From: Richard Henderson
Subject: Re: [Qemu-devel] [PATCH v3 9/9] tcg: Lower indirect registers in a separate pass
Date: Thu, 4 Aug 2016 00:57:20 +0530
User-agent: Mozilla/5.0 (X11; Linux x86_64; rv:45.0) Gecko/20100101 Thunderbird/45.1.1

On 07/26/2016 12:53 AM, Aurelien Jarno wrote:
Now on the less technical side, I really like the idea of being able to
transform more or less in place the TCG instruction stream. Your more or
less recent patches towards that direction are great. That said I am a
bit worried that we loop many times on the various ops. We used to have
one forward pass (optimizer) and one backward pass (liveness analysis).
Your patch adds up to two additional passes (one forward and one
backward), this clearly has a cost. Given that indirect registers bring
a lot of performance I think it is worth it. Now I wonder if there is
any way to do the lowering of registers earlier, I mean before the
liveness analysis. This would probably generate plenty of useless ops,
but that are later removed by the liveness analysis. Maybe you have
already try that?

No, I did not try that, simply because we don't do liveness analysis of memory. And that's what we have with lowering indirect registers earlier. Indeed, it means we're right back where we were before introducing them.

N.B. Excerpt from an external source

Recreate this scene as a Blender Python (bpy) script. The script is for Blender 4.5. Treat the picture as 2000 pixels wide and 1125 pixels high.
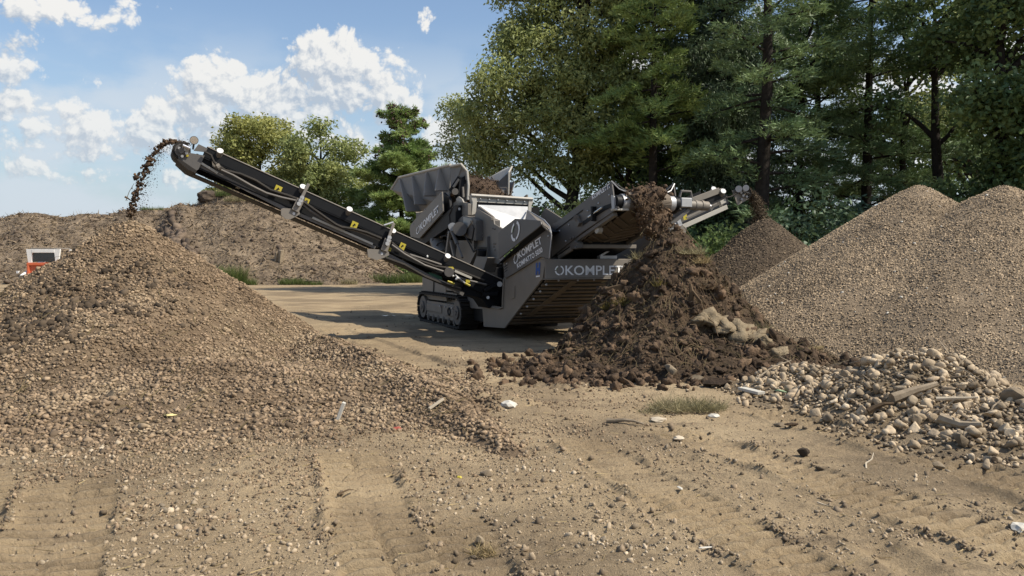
import bpy, bmesh, math, random
import numpy as np
from mathutils import Vector, Matrix, Euler, Quaternion

# ------------------------------------------------------------------ clear
for o in list(bpy.data.objects):
    bpy.data.objects.remove(o, do_unlink=True)
scene = bpy.context.scene
COL = scene.collection
RNG = np.random.default_rng(11)
random.seed(11)
R = math.radians

# ------------------------------------------------------------------ camera
EYE = 1.45
FOC = 0.8                                   # focal length / image width
PITCH = math.atan(62.5 / 1600.0)
cam_data = bpy.data.cameras.new('camera')
cam_data.sensor_width = 36.0
cam_data.lens = 36.0 * FOC
cam_data.clip_start = 0.1
cam_data.clip_end = 3000.0
cam = bpy.data.objects.new('camera', cam_data)
COL.objects.link(cam)
cam.location = (0, 0, EYE)
cam.rotation_euler = (math.pi / 2 - PITCH, 0, 0)
scene.camera = cam

# ------------------------------------------------------------------ view, sun, sky
vs = scene.view_settings
vs.view_transform = 'Standard'
vs.look = 'None'
vs.gamma = 1.0
vs.use_curve_mapping = False
vs.exposure = EXPOSURE = 0.45

SUN_DIR = Vector((0.86, -0.22, 1.0)).normalized()        # towards the sun
SUN_ELEV = math.asin(SUN_DIR.z)
SUN_AZ = math.atan2(SUN_DIR.x, SUN_DIR.y)
sun_data = bpy.data.lights.new('sun', 'SUN')
sun_data.energy = 4.3
sun_data.angle = R(0.53)
sun_data.color = (1.0, 0.92, 0.79)
sun = bpy.data.objects.new('sun', sun_data)
COL.objects.link(sun)
sun.location = SUN_DIR * 60
sun.rotation_euler = (-SUN_DIR).to_track_quat('-Z', 'Y').to_euler()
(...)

We need liveness analysis on the tcg globals in order to know where to add the reads and writes. I see no way around that.

The one place where the code could be improved to remove a pass is to have the indirect lowering pass update liveness at the same time. We need accurate liveness in order to satisfy the asserts in the final code generation pass, so we have to do something. I simply thought it was easier to re-run the original liveness pass rather than complicating the indirect lowering pass.

I think it also depends on which direction we want to go with TCG,
either plenty of small independent optimization passes, or keep the
number of passes limited which means more complex code. Contrary to
a compiler we have to do a much more difficult trade-off between the
optimization time and the level of optimization.

Indeed. Fewer passes over large amounts of data is better, but I'm not sure we have "large" amounts of data for the average TB. On the other hand, smaller passes can reduce the code size of any one loop so that each fits in icache when one unified pass might not.